Monday, March 28, 2011

Romanticism and Christianity

When we think of movements in art or culture, its tempting to fixate on where they lead, not where they begin. Consider the Enlightenment. Instead of seeing it as a rejection of abject superstition and ignorance in favor of a view of an ordered world created by an ordered God, we see it as humanism or a megalomaniacal IQ exercise by old, dead, white men. But what are the facts? The Enlightenment began with the Protestant rediscovery of the Bible through which God could speak to people individually. It was confirmed in the discoveries of rational scientific laws by the Christian scientists Newton, Kepler and Copernicus. The same is true with Romanticism. The utopian communities and Transcendentalism we associate with the movement don't do it justice; actually, they distort the truth. To judge a thing by where it leads in its extremes is a fallacy by which we would have to condemn the idea of “civilization” since it always ends in ruins, or “life” since it ends in death.

By the late 18th century, the Enlightenment had digressed into absolute faith in man's ability to discern truth for himself, attacks on Christianity, and degradation of nature into a machine for man's exploitation. Romanticism began by simply voicing opposition to each of these points. According to distinguished historian Isaiah Berlin's The Roots of Romanticism, the earliest person to have done so in a “Romantic” way was the German philosopher Johann Georg Hamann. Hamann had received a broad education before his life began to fall apart in the pursuit of pleasure. Then, upon discovering the Bible, he was transformed and aligned himself with the Lutheran Pietists. A tireless writer, Hamann earned his nickname “Magus of the North” by churning out treatises in response to the dangerous theories of his Enlightenment friends who placed human Reason on a pedestal. He wrote to one of his closest friends, Immanuel Kant, “Reason is not given to you in order that you might become wise, but that you may know your folly and ignorance; as the Mosaic law was not given to the Jews to make them righteous, but to make their sins more sinful to them.” To reinforce this point, Hamann insisted that faith in God alone could lead one to a knowledge of the truth through his Holy Spirit.
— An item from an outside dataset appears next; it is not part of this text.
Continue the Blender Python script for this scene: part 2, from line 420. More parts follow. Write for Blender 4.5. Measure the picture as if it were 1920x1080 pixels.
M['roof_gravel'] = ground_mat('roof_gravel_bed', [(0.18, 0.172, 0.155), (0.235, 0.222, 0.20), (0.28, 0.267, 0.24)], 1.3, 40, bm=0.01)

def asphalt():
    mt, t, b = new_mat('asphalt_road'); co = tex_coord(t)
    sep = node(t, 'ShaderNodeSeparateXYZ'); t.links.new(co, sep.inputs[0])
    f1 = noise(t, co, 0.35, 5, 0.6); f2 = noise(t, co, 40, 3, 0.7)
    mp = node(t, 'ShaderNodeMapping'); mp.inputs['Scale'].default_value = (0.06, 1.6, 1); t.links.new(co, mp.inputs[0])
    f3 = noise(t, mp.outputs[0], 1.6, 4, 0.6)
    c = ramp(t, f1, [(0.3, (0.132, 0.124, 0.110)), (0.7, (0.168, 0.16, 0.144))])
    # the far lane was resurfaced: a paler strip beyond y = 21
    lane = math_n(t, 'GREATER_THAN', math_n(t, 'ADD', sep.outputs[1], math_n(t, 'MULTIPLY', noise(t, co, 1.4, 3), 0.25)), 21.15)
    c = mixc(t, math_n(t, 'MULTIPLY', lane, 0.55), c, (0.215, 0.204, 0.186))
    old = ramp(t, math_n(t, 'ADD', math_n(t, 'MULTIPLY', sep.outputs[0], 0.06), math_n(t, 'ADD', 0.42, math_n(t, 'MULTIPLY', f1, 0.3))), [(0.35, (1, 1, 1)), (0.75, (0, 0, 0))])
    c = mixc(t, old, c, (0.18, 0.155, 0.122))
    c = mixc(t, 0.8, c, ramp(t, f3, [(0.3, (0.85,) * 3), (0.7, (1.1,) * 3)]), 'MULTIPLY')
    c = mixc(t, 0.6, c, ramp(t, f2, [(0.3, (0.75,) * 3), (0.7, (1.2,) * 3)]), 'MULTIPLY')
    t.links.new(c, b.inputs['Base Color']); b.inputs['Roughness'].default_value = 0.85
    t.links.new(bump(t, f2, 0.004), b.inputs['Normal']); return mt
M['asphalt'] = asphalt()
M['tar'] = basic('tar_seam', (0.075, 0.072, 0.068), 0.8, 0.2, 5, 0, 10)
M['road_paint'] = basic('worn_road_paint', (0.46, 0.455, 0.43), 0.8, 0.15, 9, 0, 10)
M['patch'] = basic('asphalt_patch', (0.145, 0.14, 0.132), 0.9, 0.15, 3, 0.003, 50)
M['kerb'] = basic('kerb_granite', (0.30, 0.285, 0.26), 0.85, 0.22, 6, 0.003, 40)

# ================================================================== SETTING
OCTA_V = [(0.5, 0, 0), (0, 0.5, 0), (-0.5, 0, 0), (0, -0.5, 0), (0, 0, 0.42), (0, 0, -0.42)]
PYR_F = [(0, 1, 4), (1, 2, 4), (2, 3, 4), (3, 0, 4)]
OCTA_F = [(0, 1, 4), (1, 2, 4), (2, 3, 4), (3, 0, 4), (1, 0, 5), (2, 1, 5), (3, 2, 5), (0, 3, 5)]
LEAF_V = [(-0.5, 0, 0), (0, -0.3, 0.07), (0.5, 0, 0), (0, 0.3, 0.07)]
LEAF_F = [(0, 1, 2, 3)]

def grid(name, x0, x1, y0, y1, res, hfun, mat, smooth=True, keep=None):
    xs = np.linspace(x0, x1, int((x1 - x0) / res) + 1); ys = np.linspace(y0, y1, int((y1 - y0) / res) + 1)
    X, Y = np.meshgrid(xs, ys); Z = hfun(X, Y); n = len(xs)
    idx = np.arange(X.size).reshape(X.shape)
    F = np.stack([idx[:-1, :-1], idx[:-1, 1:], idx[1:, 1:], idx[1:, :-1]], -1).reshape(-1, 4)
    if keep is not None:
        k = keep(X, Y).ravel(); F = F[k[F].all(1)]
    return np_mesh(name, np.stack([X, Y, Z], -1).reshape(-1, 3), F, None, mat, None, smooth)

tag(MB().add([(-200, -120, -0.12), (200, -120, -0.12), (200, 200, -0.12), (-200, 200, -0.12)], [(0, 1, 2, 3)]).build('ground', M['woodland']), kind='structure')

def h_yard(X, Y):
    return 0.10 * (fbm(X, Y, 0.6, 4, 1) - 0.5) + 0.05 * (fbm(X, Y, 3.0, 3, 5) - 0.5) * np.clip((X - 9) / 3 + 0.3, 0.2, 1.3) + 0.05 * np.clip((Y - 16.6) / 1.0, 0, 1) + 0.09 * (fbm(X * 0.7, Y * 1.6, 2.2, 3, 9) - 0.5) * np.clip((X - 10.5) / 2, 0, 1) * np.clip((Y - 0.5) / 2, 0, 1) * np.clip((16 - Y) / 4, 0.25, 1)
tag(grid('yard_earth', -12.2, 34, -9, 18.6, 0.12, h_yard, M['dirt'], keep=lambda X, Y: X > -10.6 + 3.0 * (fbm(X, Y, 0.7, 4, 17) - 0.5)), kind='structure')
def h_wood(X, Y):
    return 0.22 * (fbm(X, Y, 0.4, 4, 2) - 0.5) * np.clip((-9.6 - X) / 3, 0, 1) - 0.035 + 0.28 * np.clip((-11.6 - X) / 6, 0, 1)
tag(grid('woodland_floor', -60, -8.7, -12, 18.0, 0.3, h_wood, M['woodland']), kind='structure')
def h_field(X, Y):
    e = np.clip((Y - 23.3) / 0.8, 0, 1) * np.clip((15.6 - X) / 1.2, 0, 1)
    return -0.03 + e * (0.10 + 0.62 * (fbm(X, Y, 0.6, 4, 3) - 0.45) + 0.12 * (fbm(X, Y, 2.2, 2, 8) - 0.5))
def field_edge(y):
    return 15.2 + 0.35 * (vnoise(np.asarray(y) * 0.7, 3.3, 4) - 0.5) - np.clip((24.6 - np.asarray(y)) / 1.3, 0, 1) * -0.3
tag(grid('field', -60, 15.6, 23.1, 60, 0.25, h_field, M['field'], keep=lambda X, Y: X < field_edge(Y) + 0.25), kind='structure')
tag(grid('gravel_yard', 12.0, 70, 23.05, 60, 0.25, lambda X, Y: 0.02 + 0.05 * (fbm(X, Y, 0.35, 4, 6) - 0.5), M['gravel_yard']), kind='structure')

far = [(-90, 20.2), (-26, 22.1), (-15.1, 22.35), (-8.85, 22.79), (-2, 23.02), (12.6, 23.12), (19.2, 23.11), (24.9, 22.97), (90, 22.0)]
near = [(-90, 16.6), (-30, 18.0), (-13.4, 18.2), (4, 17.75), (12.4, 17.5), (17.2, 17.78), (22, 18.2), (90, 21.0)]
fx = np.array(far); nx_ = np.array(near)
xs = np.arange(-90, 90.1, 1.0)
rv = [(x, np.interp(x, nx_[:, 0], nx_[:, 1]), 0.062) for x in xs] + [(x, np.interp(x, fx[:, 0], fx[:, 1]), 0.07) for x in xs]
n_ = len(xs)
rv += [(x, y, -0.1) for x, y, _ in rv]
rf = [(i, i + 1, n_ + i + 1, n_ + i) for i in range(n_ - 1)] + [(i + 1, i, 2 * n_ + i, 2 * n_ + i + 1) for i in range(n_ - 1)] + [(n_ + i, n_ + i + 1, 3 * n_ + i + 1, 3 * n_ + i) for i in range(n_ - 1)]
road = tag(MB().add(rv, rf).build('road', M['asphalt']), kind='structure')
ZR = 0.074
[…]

He deliberately styled himself after Socrates, the man whose greatest strength was his insistence that he knew nothing.

Unlike the other philosophers in his circle, Hamann never held a post at a university, but he did attract an enthusiastic following. One of his students was another Lutheran: a scholar and a priest, named Johann Gottfried Herder. Together, Herder and Hamann's ideas inspired a new genre of German art called Sturm und Drang. In its eschewing of rationality as the basis of truth, this style of music, plays and books profoundly influenced Goethe and all later Romanticists, including the master painter Caspar David Friedrich and his profoundly Christian artwork. Meanwhile, the Christian elements of this message had reached France, where the nobleman Francois Rene de Chateaubriand was hard at work writing what would become one of the brightest ornaments of the Romantic movement: The Genius of Christianity. This book argued that "Christianity comes from God, because it is excellent,” and defended it from its Enlightenment critics by arguing that the very beauty of the Christian religion was a proof that it was true. Chateaubriand's thesis was a tremendous influence on Lord Byron and other Romantics, but they unfortunately dropped the author's orthodoxy in favor of his aesthetic finesse. This was increasingly true of the Romantic movement as the 1800s wore on. Like the Enlightenment before it, the movement that had started as a Christian reaction to error branched out farther and farther from its original purpose and looked for truth somewhere other than in God. For the Romantics, this door to understanding became the senses instead of the mind, as it had been for the Rationalists. But let's not forget how it began. Rather than lamenting where movements in the arts, philosophy and culture may go in the end, Christians should be inspired that they have, and can still, frame the discussion from the beginning.